Want to see you smile forever,
But, I make you cry every time.

Sometimes I feel I don’t deserve you,
But, maybe I’m not strong.

Inside me I’ve lost you when I got you.
But, I wish I could hold you forever,

Time and again tears run your eyes,
But, I can never see you cry.

The borders we lie within feel safe,
But, these borders make us bleed again.

All the sorrow, all the pain,
But, I’m sorry for it once again.

Don’t want to be the one, who hurts you,
But, it’s me; probably that’s why they say love hurts!

Sunday, January 16, 2011

Sunshine!


6 th January, 2011

My eyes barely open,
The window pane shines bright.

I think to myself,
It was not the same last night.

Just then I'm reminded its morning,
As I hear the birds flock together and sing.

Glad the night is over,
And I see the sunshine brighter than ever.

Thank you Lord, I say in my heart,
On the other hand I heard my mom say, Calvin please have bath.

Smiling to the light I'm off my bed,
My hair is all messed up and wierd looks my head.

Done with my morning chorus and to work I've moved,
Music playing in my ears and the sun making me feel loved.

The shunhine from the bright morning made me happy today,
Thank you GOD for the sunshine and make it shine the same way...everyday!

Monday, January 10, 2011

2010, Summarized!


Yes, another year down and this time it’s 2010. My resolution for this year was to be punctual.
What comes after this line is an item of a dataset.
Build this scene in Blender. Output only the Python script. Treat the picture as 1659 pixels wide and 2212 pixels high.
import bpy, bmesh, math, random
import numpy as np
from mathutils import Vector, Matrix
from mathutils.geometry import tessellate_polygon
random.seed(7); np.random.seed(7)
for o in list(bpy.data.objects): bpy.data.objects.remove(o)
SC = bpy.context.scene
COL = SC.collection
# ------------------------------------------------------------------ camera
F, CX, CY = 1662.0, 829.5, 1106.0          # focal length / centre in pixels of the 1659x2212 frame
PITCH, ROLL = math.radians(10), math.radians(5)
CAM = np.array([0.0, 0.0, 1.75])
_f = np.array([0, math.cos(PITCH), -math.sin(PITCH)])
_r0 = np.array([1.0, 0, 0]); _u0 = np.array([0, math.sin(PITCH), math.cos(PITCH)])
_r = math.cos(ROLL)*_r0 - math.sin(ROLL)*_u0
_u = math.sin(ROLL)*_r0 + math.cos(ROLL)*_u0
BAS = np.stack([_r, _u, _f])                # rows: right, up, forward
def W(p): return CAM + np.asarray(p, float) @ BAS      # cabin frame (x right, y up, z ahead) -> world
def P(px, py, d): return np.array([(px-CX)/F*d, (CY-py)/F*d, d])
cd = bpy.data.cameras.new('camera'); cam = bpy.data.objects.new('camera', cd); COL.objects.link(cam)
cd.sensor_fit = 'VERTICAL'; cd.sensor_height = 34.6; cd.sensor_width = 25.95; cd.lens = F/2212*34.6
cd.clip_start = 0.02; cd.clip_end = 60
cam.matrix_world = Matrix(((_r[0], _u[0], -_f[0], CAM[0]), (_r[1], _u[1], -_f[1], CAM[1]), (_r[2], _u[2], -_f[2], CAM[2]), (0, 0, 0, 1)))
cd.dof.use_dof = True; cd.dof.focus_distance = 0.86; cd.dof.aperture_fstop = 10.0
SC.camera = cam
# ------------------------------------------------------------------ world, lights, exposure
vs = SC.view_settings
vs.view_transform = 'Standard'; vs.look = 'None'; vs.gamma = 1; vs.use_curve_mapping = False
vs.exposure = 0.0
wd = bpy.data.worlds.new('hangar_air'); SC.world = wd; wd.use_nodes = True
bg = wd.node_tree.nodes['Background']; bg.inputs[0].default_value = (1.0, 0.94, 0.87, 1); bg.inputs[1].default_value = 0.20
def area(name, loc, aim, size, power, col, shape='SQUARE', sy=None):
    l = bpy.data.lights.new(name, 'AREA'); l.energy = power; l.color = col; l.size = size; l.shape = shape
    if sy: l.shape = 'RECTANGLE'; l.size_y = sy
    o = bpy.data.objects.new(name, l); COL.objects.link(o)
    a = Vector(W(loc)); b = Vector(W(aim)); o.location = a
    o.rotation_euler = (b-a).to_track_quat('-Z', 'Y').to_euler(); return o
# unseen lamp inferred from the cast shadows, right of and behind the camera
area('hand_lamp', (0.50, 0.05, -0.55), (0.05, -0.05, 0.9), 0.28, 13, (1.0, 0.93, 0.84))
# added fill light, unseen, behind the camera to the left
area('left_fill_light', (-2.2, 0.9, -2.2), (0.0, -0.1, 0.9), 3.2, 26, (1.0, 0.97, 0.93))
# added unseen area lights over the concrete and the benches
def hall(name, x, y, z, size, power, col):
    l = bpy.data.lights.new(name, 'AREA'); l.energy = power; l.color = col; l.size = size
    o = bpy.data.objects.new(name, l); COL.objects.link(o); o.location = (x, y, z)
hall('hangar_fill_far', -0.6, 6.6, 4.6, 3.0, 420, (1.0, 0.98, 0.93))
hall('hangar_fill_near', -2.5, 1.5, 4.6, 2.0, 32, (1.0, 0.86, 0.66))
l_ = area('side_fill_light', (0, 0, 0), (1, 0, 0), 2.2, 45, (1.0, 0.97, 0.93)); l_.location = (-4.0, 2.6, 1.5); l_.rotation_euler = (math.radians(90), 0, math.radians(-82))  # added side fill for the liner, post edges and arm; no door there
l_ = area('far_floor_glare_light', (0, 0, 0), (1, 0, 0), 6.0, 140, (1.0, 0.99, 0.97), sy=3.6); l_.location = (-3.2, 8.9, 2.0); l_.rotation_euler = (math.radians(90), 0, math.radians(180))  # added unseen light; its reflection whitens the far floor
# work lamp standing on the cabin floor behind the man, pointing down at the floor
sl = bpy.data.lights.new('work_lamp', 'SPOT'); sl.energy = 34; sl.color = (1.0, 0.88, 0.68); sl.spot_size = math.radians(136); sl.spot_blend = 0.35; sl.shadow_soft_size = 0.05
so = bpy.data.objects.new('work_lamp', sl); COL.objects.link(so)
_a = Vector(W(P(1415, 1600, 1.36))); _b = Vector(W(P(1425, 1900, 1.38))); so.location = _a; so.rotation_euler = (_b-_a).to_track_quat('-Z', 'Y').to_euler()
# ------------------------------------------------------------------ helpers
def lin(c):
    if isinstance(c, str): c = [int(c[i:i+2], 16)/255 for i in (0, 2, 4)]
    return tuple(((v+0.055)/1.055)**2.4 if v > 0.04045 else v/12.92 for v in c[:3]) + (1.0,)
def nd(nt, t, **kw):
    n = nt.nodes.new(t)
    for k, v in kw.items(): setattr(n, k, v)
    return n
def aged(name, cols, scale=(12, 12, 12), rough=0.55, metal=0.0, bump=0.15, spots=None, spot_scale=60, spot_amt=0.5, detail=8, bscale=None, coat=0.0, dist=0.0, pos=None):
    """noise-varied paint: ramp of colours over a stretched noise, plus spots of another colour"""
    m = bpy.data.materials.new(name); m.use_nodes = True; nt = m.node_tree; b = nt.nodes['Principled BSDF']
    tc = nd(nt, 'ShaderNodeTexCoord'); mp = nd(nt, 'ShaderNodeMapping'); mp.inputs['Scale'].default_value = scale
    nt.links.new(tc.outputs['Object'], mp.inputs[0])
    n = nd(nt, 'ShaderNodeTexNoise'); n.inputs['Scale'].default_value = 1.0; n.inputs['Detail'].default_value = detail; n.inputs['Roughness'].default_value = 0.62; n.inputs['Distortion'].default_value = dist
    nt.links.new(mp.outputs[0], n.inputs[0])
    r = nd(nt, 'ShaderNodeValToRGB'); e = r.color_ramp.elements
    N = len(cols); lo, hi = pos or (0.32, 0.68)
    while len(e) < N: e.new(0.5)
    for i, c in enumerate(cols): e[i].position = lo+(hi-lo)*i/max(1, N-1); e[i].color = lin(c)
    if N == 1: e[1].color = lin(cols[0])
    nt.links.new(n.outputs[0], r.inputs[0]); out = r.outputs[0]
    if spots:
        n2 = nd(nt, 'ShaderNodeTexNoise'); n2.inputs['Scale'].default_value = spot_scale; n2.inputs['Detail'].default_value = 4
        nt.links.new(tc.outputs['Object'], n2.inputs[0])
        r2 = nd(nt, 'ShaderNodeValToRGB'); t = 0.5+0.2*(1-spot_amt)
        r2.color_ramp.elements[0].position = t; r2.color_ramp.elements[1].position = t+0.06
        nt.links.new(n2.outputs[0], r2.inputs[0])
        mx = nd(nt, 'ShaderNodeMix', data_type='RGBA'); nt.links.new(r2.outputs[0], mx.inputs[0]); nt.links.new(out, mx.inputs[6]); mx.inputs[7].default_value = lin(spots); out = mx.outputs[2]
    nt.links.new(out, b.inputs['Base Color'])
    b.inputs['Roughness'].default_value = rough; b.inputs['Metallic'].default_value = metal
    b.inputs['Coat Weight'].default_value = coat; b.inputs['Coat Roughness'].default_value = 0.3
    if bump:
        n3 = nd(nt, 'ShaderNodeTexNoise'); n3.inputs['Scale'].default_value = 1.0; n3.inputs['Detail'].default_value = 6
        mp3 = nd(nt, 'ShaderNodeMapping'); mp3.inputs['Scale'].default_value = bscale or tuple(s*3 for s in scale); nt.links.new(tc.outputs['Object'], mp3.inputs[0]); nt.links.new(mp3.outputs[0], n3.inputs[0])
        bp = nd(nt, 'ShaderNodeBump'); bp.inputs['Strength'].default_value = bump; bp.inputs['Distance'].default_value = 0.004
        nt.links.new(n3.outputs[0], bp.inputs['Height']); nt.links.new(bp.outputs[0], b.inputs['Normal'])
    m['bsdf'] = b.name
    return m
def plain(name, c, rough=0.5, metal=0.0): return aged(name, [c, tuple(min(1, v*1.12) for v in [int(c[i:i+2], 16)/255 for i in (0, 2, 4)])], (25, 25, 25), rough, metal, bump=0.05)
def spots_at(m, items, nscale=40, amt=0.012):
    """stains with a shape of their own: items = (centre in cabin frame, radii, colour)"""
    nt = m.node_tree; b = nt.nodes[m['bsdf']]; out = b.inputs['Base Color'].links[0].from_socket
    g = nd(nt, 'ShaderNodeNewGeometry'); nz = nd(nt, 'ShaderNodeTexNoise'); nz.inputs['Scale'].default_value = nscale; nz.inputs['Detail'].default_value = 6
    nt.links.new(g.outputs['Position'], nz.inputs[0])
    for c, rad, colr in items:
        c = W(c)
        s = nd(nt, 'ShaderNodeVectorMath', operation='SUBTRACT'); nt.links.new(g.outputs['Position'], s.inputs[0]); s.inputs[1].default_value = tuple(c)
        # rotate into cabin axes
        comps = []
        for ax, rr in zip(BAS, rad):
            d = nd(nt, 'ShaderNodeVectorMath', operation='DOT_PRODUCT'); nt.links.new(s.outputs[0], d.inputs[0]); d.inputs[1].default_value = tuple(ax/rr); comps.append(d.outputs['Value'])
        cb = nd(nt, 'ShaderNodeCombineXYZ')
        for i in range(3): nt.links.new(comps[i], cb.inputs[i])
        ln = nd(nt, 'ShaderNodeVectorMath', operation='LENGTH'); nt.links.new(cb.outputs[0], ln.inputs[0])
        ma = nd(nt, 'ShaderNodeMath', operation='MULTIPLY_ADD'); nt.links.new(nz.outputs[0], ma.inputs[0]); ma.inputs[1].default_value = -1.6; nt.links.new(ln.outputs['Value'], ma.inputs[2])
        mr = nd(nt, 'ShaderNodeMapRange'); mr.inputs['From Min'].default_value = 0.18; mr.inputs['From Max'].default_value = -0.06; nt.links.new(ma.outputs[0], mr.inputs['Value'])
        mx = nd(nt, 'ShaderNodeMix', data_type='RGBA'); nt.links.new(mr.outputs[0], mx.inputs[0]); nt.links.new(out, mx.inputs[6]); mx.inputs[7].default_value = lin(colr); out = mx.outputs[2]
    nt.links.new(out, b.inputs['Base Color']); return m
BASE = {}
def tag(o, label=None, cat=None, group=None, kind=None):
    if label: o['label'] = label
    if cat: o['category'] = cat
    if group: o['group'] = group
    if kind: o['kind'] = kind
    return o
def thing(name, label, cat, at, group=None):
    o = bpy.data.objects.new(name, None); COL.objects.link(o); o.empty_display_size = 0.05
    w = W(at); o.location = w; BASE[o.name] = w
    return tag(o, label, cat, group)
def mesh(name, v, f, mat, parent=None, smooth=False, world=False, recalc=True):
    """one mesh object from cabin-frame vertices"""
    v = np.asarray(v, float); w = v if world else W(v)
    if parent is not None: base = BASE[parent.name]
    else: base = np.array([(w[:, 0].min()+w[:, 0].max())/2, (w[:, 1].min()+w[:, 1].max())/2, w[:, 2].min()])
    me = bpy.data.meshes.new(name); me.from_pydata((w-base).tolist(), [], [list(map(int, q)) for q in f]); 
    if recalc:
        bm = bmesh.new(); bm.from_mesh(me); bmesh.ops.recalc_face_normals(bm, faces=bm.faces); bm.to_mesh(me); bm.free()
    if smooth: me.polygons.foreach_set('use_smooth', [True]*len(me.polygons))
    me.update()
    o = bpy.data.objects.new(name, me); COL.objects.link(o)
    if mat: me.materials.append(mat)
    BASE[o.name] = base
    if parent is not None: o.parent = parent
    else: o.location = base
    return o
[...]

But, this post has appeared so late, I’m sure you must have noticed where the resolutions are headingJ.

Thou 2010 didn’t take off well, but it seemed to be a fabulous year. The year gone by has lived up to give me some of the most memorable moments. To start off, this year gave me an amazing breakthrough in the field of eLearning. I started to work in what I strongly believe is my passion, Instructional Designing. I was successful in getting hired at GOLS, one of the top-notch eLearning companies in India fuelling eLearning in India. I met some amazing talented people at GOLS. Guys, you all are awesome and continue each day to inspire me. Keep up the great work. Post GOLS, GOD was gracious and merciful to grant me a job at TATA Interactive Systems, which appears in one of my ‘Need to Work’ list. It been over a month out here and things are going pretty good. Made some good colleagues, a nice Christmas decorated bay, regular cups of lemon tea, what else could I ask for? PRAISE THE LORD!

On the academic front too this year was good. Thou it was much slow as compared to plans, but one the whole not a disappointing one. PGDID is almost done and plans are to drift towards some post graduation degree. Details are yet to be uncovered.

To top all the above, it was on the personal front I had most gains. This year made me feel really special when it came to my personal life. To start off, some of the proactive school members of my batch made all the efforts to have a school reunion and it was truly a delight to see all the guys you ate vada pav with and all the girls you couldn’t speak to back then. It was amazing party and I remember how I was telling myself that the dance for the day is over, but ended up dancing another good hour. Thanks Vinay and Carlton. Also, I made a wonderful friend who has successfully managed to hop through and come into the green pastures of Calvin’s Best Friend courtyard. She is none other than, Meghna Vashi. (No it’s not an award ceremony, just felt like writing it this way!) A great person at heart, not to forget her sense of humor and good looks which make say- KADAK! Meghna is so going to kill me for this cheap lingo xD~. And folks, please keep the controversies and conclusions aside. On the other hand my best-best friend Vinay Raghav has moved out of ghar-sansar colony and also Nerissa Dmello is in Canada. I know it’s not a happy moment to write about, but not to forget my friends moving into bigger things. If I keep myself off the selfish track, I’m so happy for my friends, but still Vinu, bird watching will never be the same in you absence. Ghar Aaja pardesi tera colony bulai re…How cheap! Hahaha.
As for you Ness, being cool is going to be tuff.
On the spiritual front GOD granted me the grace to visit Potta. It is one the most beautiful places I have ever been to not to forget to mention the spiritual experience out there was just amazing. It was 4 day retreat with regular bible sessions and preaching. Confessions, counseling, and a fabulous Inner Healing session. Also, I made some good friends at Potta- Henson, Jerry, Joel and Gary. Along with these guys praying was just brilliant. Loved the way we sang clapping our hands- One Way Jesus. I know I still stand as a sinner, but GOD has granted me the grace to visit such a place and experience HIS mighty works. PRAISE THE LORD!

Apart from this nothing excitement has happened in the year 2010. But, if it has and I haven’t included apologies to the people who made it happen, you folks know my memory. Adios to you 2010 and thanks for making me a year old and giving me great memories to smile and laugh about. And you Mr. 2011 give me some more memories and people to cherish and haan, help me get a bike! For those who wish to contribute to the Bike Raising Fund, call me. First ten donors get a free Taksun Wrist watch!